My mind was elsewhere as I swapped out the spent batteries in my Canon 1 DX Mark II camera and set up the camera near the deck. I had spent much of the day behind the viewfinder photographing the familiar birds when a stunning male Magnolia Warbler appeared right in front of my lens. I got off one shot, then nothing. The camera went dead.

Photo of Male Magnolia Warbler
Magnolia Warbler, male.
ISO400; f/8; 1/250 Second
With Flash Enhancement

No Power

Ack!!!  No power!  And no swappable moment…. the warbler was gone.  I had just changed the battery pack in the morning and couldn’t have taken more than 100 shots during the day. Why did it fail?  It is true that Canon new flagship…the 1 DX Mark II is power hungry, but the newly designed battery pack is supposed to be up to the task. The specs boast that battery pack (less than a year old) will provide up to 1210 shots per charge, optimally. (Battery life for Video = approx 1-1/2 hrs).
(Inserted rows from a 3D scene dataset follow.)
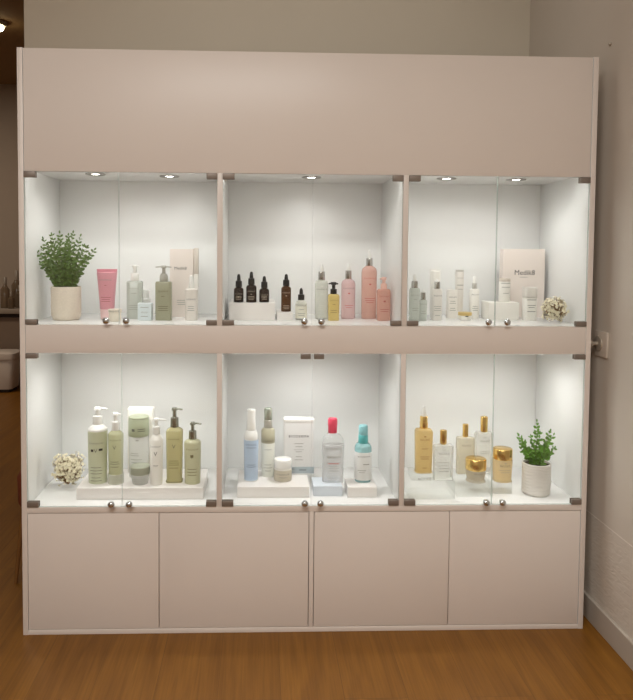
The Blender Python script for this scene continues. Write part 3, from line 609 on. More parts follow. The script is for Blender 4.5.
  [('B', 'body', 'olive', 2, 1.0, 0.0, [(-0.0046, 0.03041), (0.0, 0.02788), (0.148, 0.03032), (0.1535, 0.0267), (0.1598, 0.01443)]),
   ('B', 'collar', 'grey_metal', 2, 1.0, 0.0, [(0.1598, 0.01443), (0.1893, 0.01327), (0.1918, 0.00865)]), ('B', 'pump_head', 'grey_metal', 2, 1.0, 0.0, [(0.1918, 0.00649), (0.2103, 0.00605), (0.2118, 0.01039), (0.2213, 0.00894)]),
   ('N', 'nozzle', 'grey_metal', -0.0078, 0.0319, 0.2162, 0.00305), ('T', 'CAUDALIE', 0.1279, 0.04333, 'olive_ink', 0, 0),
   ('L', [(0.104, 0.01084, 0, 0.00934), (0.0562, 0.03254, 0, 0.0018), (0.0451, 0.03617, 0, 0.0018), (0.0341, 0.03256, 0, 0.0018)], 'olive_ink', 0), ('T', 'V', 0.1014, 0.01228, 'ink_mid', 0, 0)]),
 ('display_block', 'long beige-white display block under the blue bottle and white carton', 'display block', 'display blocks in the lower middle bay', (0.8628, 0.179, 0.448), [('X', 'block', 'white_lam', 0.1295, 0.096, 0.0393)]),
 ('lotion_bottle', 'blue bottle with a tapering white shoulder and cap', 'bottle', 'bottles in the lower middle bay', (0.7814, 0.1645, 0.4873),
  [('B', 'body', 'powder_blue', 2, 1.0, 0.0, [(-0.0034, 0.02729), (0.0, 0.02476), (0.1517, 0.02721)]), ('B', 'shoulder', 'white_plastic', 2, 1.0, 0.0, [(0.1517, 0.02684), (0.1703, 0.02481), (0.1852, 0.01911)]),
   ('B', 'cap', 'white_plastic', 2, 1.0, 0.0, [(0.1852, 0.01837), (0.2298, 0.01469), (0.2558, 0.01504), (0.2621, 0.01468)]), ('B', 'foot', 'white_plastic', 2, 1.0, 0.0, [(0.0, 0.02549), (0.003, 0.02765)]),
   ('T', 'URIAGE', 0.1368, 0.03678, 'blue_ink', 0, 0), ('L', [(0.1256, 0.03311, 0, 0.00182), (0.0621, 0.02947, 0, 0.00182), (0.0547, 0.03315, 0, 0.00182)], 'blue_ink', 0)]),
 ('spray_bottle', 'slim cream bottle with grey-green cap and sage shoulder band', 'spray bottle', 'spray bottles in the lower middle bay', (0.844, 0.2126, 0.4873),
  [('B', 'body', 'cream_green', 2, 1.0, 0.0, [(-0.0025, 0.02559), (0.0, 0.02415), (0.127, 0.02552)]), ('B', 'shoulder', 'khaki_band', 2, 1.0, 0.0, [(0.127, 0.0259), (0.1726, 0.0255), (0.182, 0.01875)]),
   ('B', 'collar', 'warm_grey', 2, 1.0, 0.0, [(0.182, 0.01612), (0.2105, 0.01612), (0.2124, 0.01499)]), ('B', 'cap', 'silver_green', 2, 1.0, 0.0, [(0.2124, 0.01499), (0.2521, 0.01498), (0.2559, 0.01385)]),
   ('T', 'CAUDALIE', 0.1365, 0.03753, 'ink_mid', 1, 0), ('L', [(0.1042, 0.02628, 0, 0.00185), (0.0471, 0.02631, 0, 0.00185), (0.0356, 0.03008, 0, 0.00185), (0.0242, 0.02256, 0, 0.00185)], 'ink_soft', 0)]),
 ('carton', 'white carton with blue-grey band and printed lettering', 'carton', None, (0.9603, 0.238, 0.4873),
  [('B', 'body', 'carton_white2', 20, 0.4, 0.0, [(0.0, 0.05645), (0.2098, 0.05693)]), ('B', 'top_flap', 'white_plastic', 20, 0.41, 0.0, [(0.2003, 0.05751), (0.2118, 0.05749)]),
   ('B', 'band', 'blue_grey', 20, 0.41, 0.0, [(0.006, 0.05771), (0.0311, 0.05769)]), ('T', 'BIODERMA', 0.1477, 0.07599, 'ink', 0, 0),
   ('L', [(0.1197, 0.03421, 0, 0.00187), (0.1081, 0.02661, 0, 0.00187), (0.0581, 0.03045, 0, 0.00187), (0.0697, 0.02283, 0, 0.00187), (0.0889, 0.02282, 0, 0.00187), (0.0966, 0.03803, 0, 0.00112)], 'ink_soft', 0),
   ('L', [(0.0196, 0.02666, 0.01523, 0.003), (0.0234, 0.01523, -0.02285, 0.00187)], 'ink_mid', 2)]),
 ('cream_jar', 'small white jar with beige label in front of the white carton', 'jar', None, (0.8985, 0.1625, 0.4873),
  [('B', 'body', 'white_satin', 2, 1.0, 0.0, [(-0.0051, 0.03253), (0.0, 0.02829), (0.0493, 0.0325)]), ('B', 'label', 'tan_label', 2, 1.0, 0.0, [(0.0024, 0.03308), (0.0418, 0.03306)]),
   ('B', 'lid', 'white_plastic', 2, 1.0, 0.0, [(0.05, 0.03324), (0.0755, 0.03322), (0.0792, 0.03137)]), ('T', 'CAUDALIE', 0.0287, 0.04433, 'ink_mid', 1, 0), ('L', [(0.0174, 0.02956, 0, 0.00182)], 'ink_soft', 1)]),
 ('display_block', 'pale blue-white display block under the pink-capped bottle', 'display block', 'display blocks in the lower middle bay', (1.0598, 0.1471, 0.448), [('X', 'block', 'blue_block', 0.0521, 0.0516, 0.0367)]),
 ('micellar_bottle', 'clear bottle with pink flip cap', 'bottle', 'bottles in the lower middle bay', (1.0824, 0.153, 0.4847),
  [('B', 'body', 'clear_bottle', 3, 0.55, 0.0, [(-0.0019, 0.04145), (0.0, 0.03562), (0.1419, 0.04133), (0.1606, 0.03689), (0.1755, 0.02582), (0.181, 0.01659)]),
   ('B', 'liquid', 'clear_liquid', 3, 0.5, 0.0, [(-0.0, 0.03923), (0.1382, 0.03913)]), ('B', 'cap', 'hot_pink', 2.2, 0.9, -0.0022, [(0.181, 0.01659), (0.2089, 0.01658), (0.2093, 0.01769), (0.2294, 0.01732), (0.2349, 0.01547)]),
   ('T', 'BIODERMA', 0.1252, 0.05538, 'ink_mid', 0, 0), ('L', [(0.0953, 0.00887, -0.01847, 0.00797), (0.0953, 0.02955, 0.01108, 0.0029), (0.0112, 0.0518, 0, 0.00145)], 'ink_soft', 0),
   ('L', [(0.0711, 0.04065, 0, 0.00326)], 'rose_ink', 0), ('L', [(0.058, 0.03697, 0, 0.00181), (0.0486, 0.04067, 0, 0.00181), (0.0393, 0.03328, 0, 0.00181)], 'ink_soft', 0)]),
 ('display_block', 'grey-fronted white display block under the teal spray bottle', 'display block', 'display blocks in the lower middle bay', (1.1825, 0.1322, 0.448), [('X', 'block', 'white_lam', 0.0531, 0.0506, 0.0376)]),
 ('spray_bottle', 'teal spray bottle with white label', 'spray bottle', 'spray bottles in the lower middle bay', (1.1942, 0.1569, 0.4856),
  [('B', 'body', 'teal_liquid', 2.4, 1.0, 0.0, [(-0.0046, 0.03086), (0.0, 0.02825), (0.1135, 0.03116), (0.1285, 0.03041), (0.1378, 0.0241), (0.1416, 0.01668)]),
   ('B', 'label', 'white_label', 2.4, 1.01, 0.0, [(0.0086, 0.03141), (0.1116, 0.03153)]), ('B', 'collar', 'teal_dark', 2, 1.0, 0.0, [(0.1416, 0.01853), (0.1714, 0.01778)]),
   ('B', 'cap', 'teal_light', 2, 1.0, 0.0, [(0.1714, 0.01705), (0.2031, 0.01666), (0.2069, 0.01481)]), ('T', 'BIODERMA', 0.0967, 0.04453, 'ink_mid', 1, 0),
   ('L', [(0.0686, 0.02227, 0.00742, 0.0029), (0.0461, 0.02971, -0.00743, 0.00181), (0.0386, 0.02229, -0.00743, 0.00145)], 'ink_soft', 1)]),
 ('acrylic_riser', 'wide clear acrylic riser beside the divider, under the square perfume bottle', 'acrylic riser', 'acrylic risers in the lower right bay', (1.43, 0.1165, 0.448),
  [('X', 'block', 'acrylic', 0.0819, 0.0585, 0.0671)]),
 ('acrylic_riser', 'clear acrylic block with small grey lettering under the golden oil bottle', 'acrylic riser', 'acrylic risers in the lower right bay', (1.3987, 0.0985, 0.5151),
  [('X', 'block', 'acrylic', 0.0414, 0.0365, 0.0257), ('T', 'NUXE', 0.0055, 0.047, 'ink_soft', -1, 0.004)]),
 ('oil_bottle', 'tall golden oil bottle with gold collar and white tip', 'oil bottle', None, (1.4039, 0.0949, 0.5408),
  [('B', 'body', 'gold_oil', 4, 0.8, 0.0, [(-0.0031, 0.03136), (0.0, 0.02881), (0.1452, 0.03127), (0.1525, 0.02726), (0.1562, 0.01636)]),
   ('B', 'collar', 'gold', 2, 1.0, 0.0, [(0.1562, 0.01454), (0.178, 0.01453), (0.1788, 0.01344), (0.1999, 0.01344)]), ('B', 'spray_tip', 'white_plastic', 2, 1.0, 0.0, [(0.1999, 0.0109), (0.229, 0.00654), (0.2363, 0.00545)]),
   ('T', 'NUXE', 0.1196, 0.03273, 'gold_ink', 0, 0),
   ('L', [(0.1306, 0.00727, 0, 0.00354), (0.0867, 0.02184, 0, 0.00177), (0.0575, 0.03277, 0, 0.00177), (0.0501, 0.02914, 0, 0.00177), (0.0171, 0.01458, 0, 0.00177)], 'gold_ink', 0)]),
 ('perfume_bottle', 'square clear perfume bottle with gold cap on the wide acrylic riser', 'perfume bottle', 'perfume bottles in the lower right bay', (1.4746, 0.0898, 0.5151),
  [('B', 'body', 'clear_perfume', 7, 0.5, 0.0, [(-0.0035, 0.03538), (0.0, 0.03349), (0.1174, 0.03529), (0.1229, 0.03275)]), ('B', 'cap', 'gold', 2, 1.0, 0.0, [(0.1236, 0.0091), (0.1283, 0.01201), (0.1758, 0.012)]),
   ('T', 'NUXE', 0.0936, 0.03641, 'ink_mid', 0, 0),
   ('L', [(0.1064, 0.00728, 0, 0.00424), (0.0625, 0.04371, 0, 0.00177), (0.0515, 0.03644, 0, 0.00177), (0.0405, 0.04009, 0, 0.00177), (0.0295, 0.03281, 0, 0.00177)], 'ink_soft', 0)]),
 ('acrylic_riser', 'clear acrylic riser under the small gold-lidded jar', 'acrylic riser', 'acrylic risers in the lower right bay', (1.5916, 0.1611, 0.448), [('X', 'block', 'acrylic', 0.0657, 0.08, 0.0477)]),
 ('perfume_bottle', 'pale beige perfume bottle with gold cap behind the small gold-lidded jar', 'perfume bottle', 'perfume bottles in the lower right bay', (1.5905, 0.2097, 0.4957),
  [('B', 'body', 'beige_perfume', 7, 0.5, 0.0, [(-0.0013, 0.03295), (0.0, 0.0314), (0.1312, 0.03286), (0.1369, 0.03056)]), ('B', 'cap', 'gold', 2, 1.0, 0.0, [(0.1377, 0.00879), (0.1408, 0.0107), (0.1867, 0.01069)]),
   ('T', 'NUXE', 0.1082, 0.03441, 'ink_mid', 0, 0), ('L', [(0.1216, 0.00764, 0, 0.00445), (0.0756, 0.03443, 0, 0.00185), (0.0641, 0.03061, 0, 0.00185), (0.0525, 0.03444, 0, 0.00185)], 'ink_soft', 0)]),
 ('perfume_bottle', 'tallest clear perfume bottle with gold cap, nearest the glass door seam', 'perfume bottle', 'perfume bottles in the lower right bay', (1.6591, 0.2033, 0.4957),
  [('B', 'body', 'clear_perfume', 7, 0.5, 0.0, [(0.0, 0.03214), (0.0005, 0.03369), (0.1519, 0.03359), (0.1576, 0.0313)]), ('B', 'cap', 'gold', 2, 1.0, 0.0, [(0.1584, 0.00954), (0.1615, 0.01336), (0.2168, 0.01334)]),
   ('T', 'NUXE', 0.127, 0.03437, 'ink_mid', 0, 0), ('L', [(0.1404, 0.00764, 0, 0.00443), (0.0888, 0.0344, 0, 0.00185), (0.0811, 0.0344, 0, 0.00185)], 'ink_soft', 0)]),
 ('cream_jar', 'small squat jar with gold lid on the acrylic riser', 'jar', 'jars in the lower right bay', (1.6125, 0.1454, 0.4957),
  [('B', 'body', 'beige_glass', 2, 1.0, 0.0, [(-0.0088, 0.0363), (0.0, 0.03139), (0.0344, 0.03664)]), ('B', 'lid', 'gold', 2, 1.0, 0.0, [(0.0352, 0.03776), (0.072, 0.03773), (0.0757, 0.03587)]),
   ('T', 'NUXE', 0.0251, 0.02992, 'ink_mid', 0, 0), ('L', [(0.0157, 0.0374, 0, 0.00181)], 'ink_soft', 0)]),
 ('acrylic_riser', 'small clear acrylic riser under the larger honey-coloured jar', 'acrylic riser', 'acrylic risers in the lower right bay', (1.7051, 0.1504, 0.448), [('X', 'block', 'acrylic', 0.0324, 0.0398, 0.0483)]),
 ('cream_jar', 'larger honey-coloured jar with gold lid beside the potted plant', 'jar', 'jars in the lower right bay', (1.7111, 0.1436, 0.4963),
  [('B', 'body', 'honey', 2.6, 1.0, 0.0, [(-0.0073, 0.03449), (0.0, 0.03145), (0.0735, 0.03444)]), ('B', 'lid', 'gold', 2, 1.0, 0.0, [(0.0742, 0.03519), (0.1091, 0.03516), (0.1128, 0.03367)]),
   ('T', 'NUXE', 0.0547, 0.03745, 'ink_mid', 0, 0), ('L', [(0.0641, 0.00749, 0, 0.00361), (0.0378, 0.04495, 0, 0.00181), (0.0303, 0.03372, 0, 0.00181)], 'ink_soft', 0)])]

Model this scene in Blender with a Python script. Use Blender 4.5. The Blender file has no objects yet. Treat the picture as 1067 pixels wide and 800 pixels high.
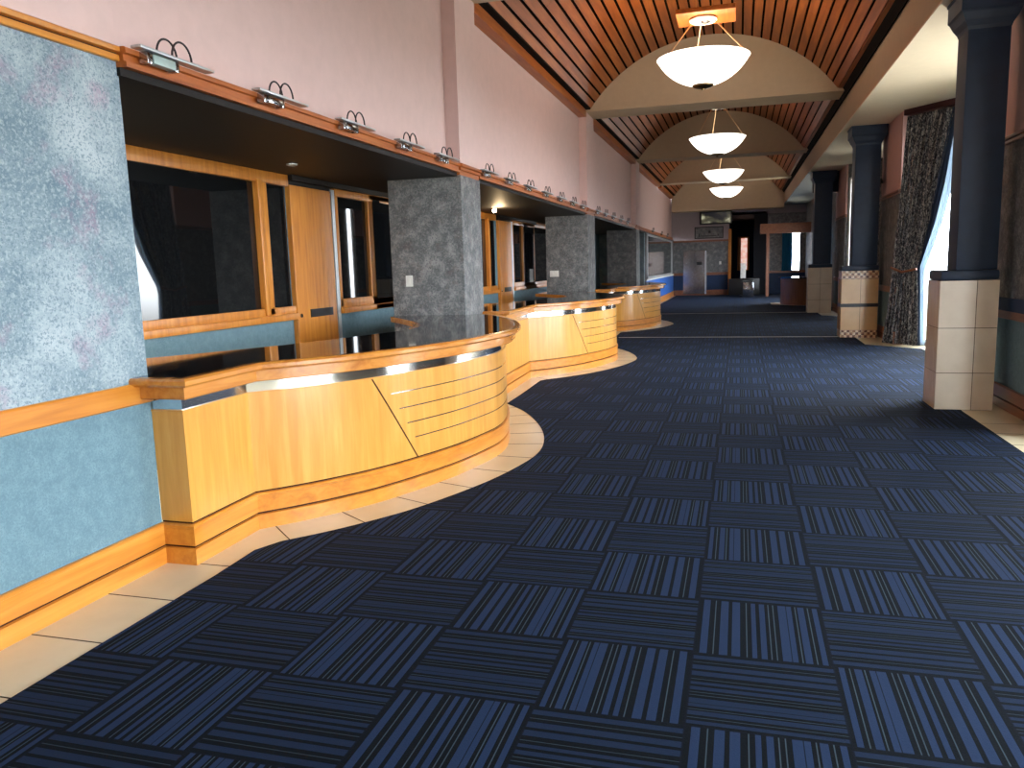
import bpy, bmesh, math, random
from mathutils import Vector, Matrix
random.seed(7)
C = bpy.context.scene.collection
sc = bpy.context.scene
PI = math.pi

# ------------------------------------------------------------------ materials
def srgb(r, g, b):
    f = lambda c: (c/255/12.92) if c/255 <= .04045 else ((c/255+.055)/1.055)**2.4
    return (f(r), f(g), f(b), 1)

class NT:
    def __init__(s, name, rough=.5, spec=.5, metal=0):
        s.m = bpy.data.materials.new(name); s.m.use_nodes = True
        s.t = s.m.node_tree; s.b = s.t.nodes['Principled BSDF']
        s.b.inputs['Roughness'].default_value = rough
        s.b.inputs['Specular IOR Level'].default_value = spec
        s.b.inputs['Metallic'].default_value = metal
    def n(s, typ, **kw):
        nd = s.t.nodes.new(typ)
        for k, v in kw.items():
            if k in nd.inputs: nd.inputs[k].default_value = v
            else: setattr(nd, k, v)
        return nd
    def l(s, a, b): s.t.links.new(a, b)
    def pos(s, scale=(1, 1, 1)):
        g = s.n('ShaderNodeNewGeometry'); m = s.n('ShaderNodeMapping')
        m.inputs['Scale'].default_value = scale
        s.l(g.outputs['Position'], m.inputs['Vector']); return m.outputs['Vector']
    def math(s, op, a, b=None, c=None):
        nd = s.n('ShaderNodeMath', operation=op)
        for i, v in enumerate((a, b, c)):
            if v is None: continue
            if isinstance(v, (int, float)): nd.inputs[i].default_value = v
            else: s.l(v, nd.inputs[i])
        return nd.outputs[0]
    def ramp(s, fac, stops, interp='LINEAR'):
        r = s.n('ShaderNodeValToRGB'); e = r.color_ramp; e.interpolation = interp
        while len(e.elements) > 1: e.elements.remove(e.elements[-1])
        e.elements[0].position = stops[0][0]; e.elements[0].color = stops[0][1]
        for p, c in stops[1:]:
            x = e.elements.new(p); x.color = c
        s.l(fac, r.inputs['Fac']); return r.outputs['Color']
    def noise(s, vec, scale, detail=4, rough=.55, dist=0):
        nd = s.n('ShaderNodeTexNoise', Scale=scale, Detail=detail, Roughness=rough, Distortion=dist)
        s.l(vec, nd.inputs['Vector']); return nd.outputs['Fac']
    def mix(s, fac, a, b, blend='MIX'):
        nd = s.n('ShaderNodeMix', data_type='RGBA', blend_type=blend)
        for sock, v in ((nd.inputs[0], fac), (nd.inputs[6], a), (nd.inputs[7], b)):
            if isinstance(v, (int, float)): sock.default_value = v
            elif isinstance(v, tuple): sock.default_value = v
            else: s.l(v, sock)
        return nd.outputs[2]
    def col(s, c):
        if isinstance(c, tuple): s.b.inputs['Base Color'].default_value = c
        else: s.l(c, s.b.inputs['Base Color'])
        return s
    def bump(s, h, strength=.2, dist=.01):
        b = s.n('ShaderNodeBump', Strength=strength, Distance=dist)
        s.l(h, b.inputs['Height']); s.l(b.outputs[0], s.b.inputs['Normal']); return s

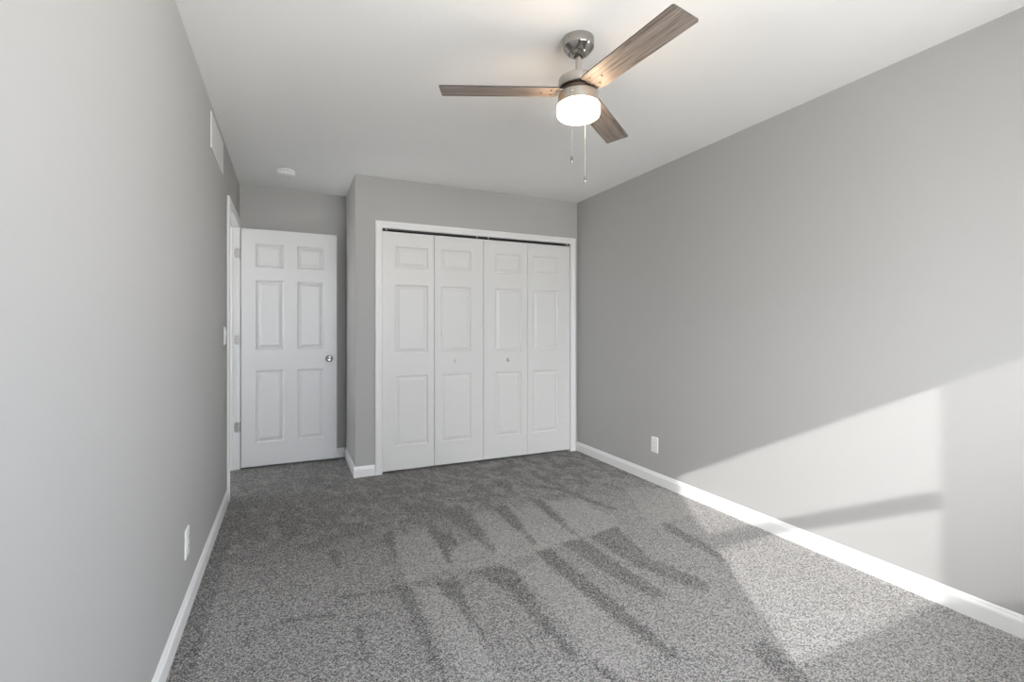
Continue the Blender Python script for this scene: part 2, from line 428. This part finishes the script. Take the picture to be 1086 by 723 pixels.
# wall behind the camera with the window opening
WX0, WX1, WZ0, WZ1 = 0.349, 2.25, 1.10, 2.06
FR = 0.05
structure(link('wall_front', boxes((XL, WX0 - FR, YF - T, YF, -0.1, H + 0.1), (WX1 + FR, XR, YF - T, YF, -0.1, H + 0.1),
                                   (WX0 - FR, WX1 + FR, YF - T, YF, -0.1, WZ0 - FR), (WX0 - FR, WX1 + FR, YF - T, YF, WZ1 + FR, H + 0.1)), M['wall']))
structure(link('ceiling', boxes((XL, XR, YF, YB, H, H + 0.1)), M['ceiling']))

# hallway beyond the open door
HX, HY0, HY1 = -1.70, 3.0, 5.4
structure(link('floor_hallway', boxes((HX, XL - T, HY0, HY1, -0.1, 0)), M['carpet']))
structure(link('ceiling_hallway', boxes((HX, XL - T, HY0, HY1, H, H + 0.1)), M['ceiling']))
HWY0, HWY1, HWZ0, HWZ1 = 4.08, 4.44, 1.05, 1.70
structure(link('wall_hallway', boxes((HX - T, HX, HY0 - T, HWY0, -0.1, H + 0.1), (HX - T, HX, HWY1, HY1 + T, -0.1, H + 0.1),
                                     (HX - T, HX, HWY0, HWY1, -0.1, HWZ0), (HX - T, HX, HWY0, HWY1, HWZ1, H + 0.1),
                                     (HX, XL - T, HY0 - T, HY0, -0.1, H + 0.1), (HX, XL - T, HY1, HY1 + T, -0.1, H + 0.1)), M['wall']))

# ------------------------------------------------------------------ windows (behind the camera, in the hallway, one added on the right)
yw0, yw1 = -0.98, -0.94
win = structure(link('window_1', boxes((WX0 - FR, WX0, yw0, yw1, WZ0 - FR, WZ1 + FR), (WX1, WX1 + FR, yw0, yw1, WZ0 - FR, WZ1 + FR),
                (WX0, WX1, yw0, yw1, WZ1, WZ1 + FR), (WX0, WX1, yw0, yw1, WZ0 - FR, WZ0), (WX0, 1.297, yw0 + 0.005, yw1, 1.522, 1.589)), M['trim']))
link('pane', boxes((WX0, WX1, -0.962, -0.958, WZ0, WZ1)), M['glass'], win)
link('insect_screen', boxes((1.297, WX1, -0.976, -0.975, WZ0, WZ1)), M['screen'], win)
bm = boxes((WX0 - FR - 0.03, WX1 + FR + 0.03, YF, YF + 0.03, WZ0 - FR - 0.02, WZ0 - FR))
link('window_sill', bm, M['trim'], win, bevel=0.003)
rw = structure(link('added_window_3', boxes((XR + 0.05, XR + 0.09, RY0, RY0 + 0.03, RZ0, RZ1), (XR + 0.05, XR + 0.09, RY1 - 0.03, RY1, RZ0, RZ1),  # unseen window, added to brighten the left wall
                (XR + 0.05, XR + 0.09, RY0 + 0.03, RY1 - 0.03, RZ0, RZ0 + 0.03), (XR + 0.05, XR + 0.09, RY0 + 0.03, RY1 - 0.03, RZ1 - 0.03, RZ1),
                (XR + 0.05, XR + 0.09, RY0 + 0.03, RY1 - 0.03, 1.48, 1.52)), M['trim']))
link('pane', boxes((XR + 0.068, XR + 0.072, RY0 + 0.03, RY1 - 0.03, RZ0 + 0.03, RZ1 - 0.03)), M['glass'], rw)
hw = structure(link('window_2', boxes((HX - 0.09, HX - 0.05, HWY0, HWY0 + 0.03, HWZ0, HWZ1), (HX - 0.09, HX - 0.05, HWY1 - 0.03, HWY1, HWZ0, HWZ1),
                (HX - 0.09, HX - 0.05, HWY0 + 0.03, HWY1 - 0.03, HWZ0, HWZ0 + 0.03), (HX - 0.09, HX - 0.05, HWY0 + 0.03, HWY1 - 0.03, HWZ1 - 0.03, HWZ1),
                (HX - 0.09, HX - 0.05, HWY0 + 0.03, HWY1 - 0.03, 1.43, 1.47)), M['trim']))
link('pane', boxes((HX - 0.072, HX - 0.068, HWY0 + 0.03, HWY1 - 0.03, HWZ0 + 0.03, HWZ1 - 0.03)), M['glass'], hw)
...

I do have power hungry functions engaged (flash, focus points, IS, Al Servo auto focus, etc.), but nothing unusual for bird photography.

Frustrated, I swapped out the dead battery with another recharged battery pack and scrolled down to battery info in the menu system. In big red letters at the bottom of the screen it read: Calibration is recommended when charging battery next time.

Battery Calibration

Batteries don’t stay young. Battery calibration is the process of maximizing electrical storage capacity and insuring that batteries hold their charge. It also resets the gauge of the battery freshness indicator to better match the actual power remaining in the battery.

The solution to fast draining batteries is to attach the exhausted battery to the charger and press the calibration/performance button. The charger will go through a calibration procedure which fully discharges any power left in the battery. It then fully recharges it. If you try to calibrate a charged battery, the depleting process takes much longer.

Over the next two days, I re-calibrated both lithium ion batteries. The recharge performance indicator in the camera menu now shows that they both can adequately retain a charge.

It costs $169.00 for a new battery for my camera. From now on, I will pay more attention to battery maintenance.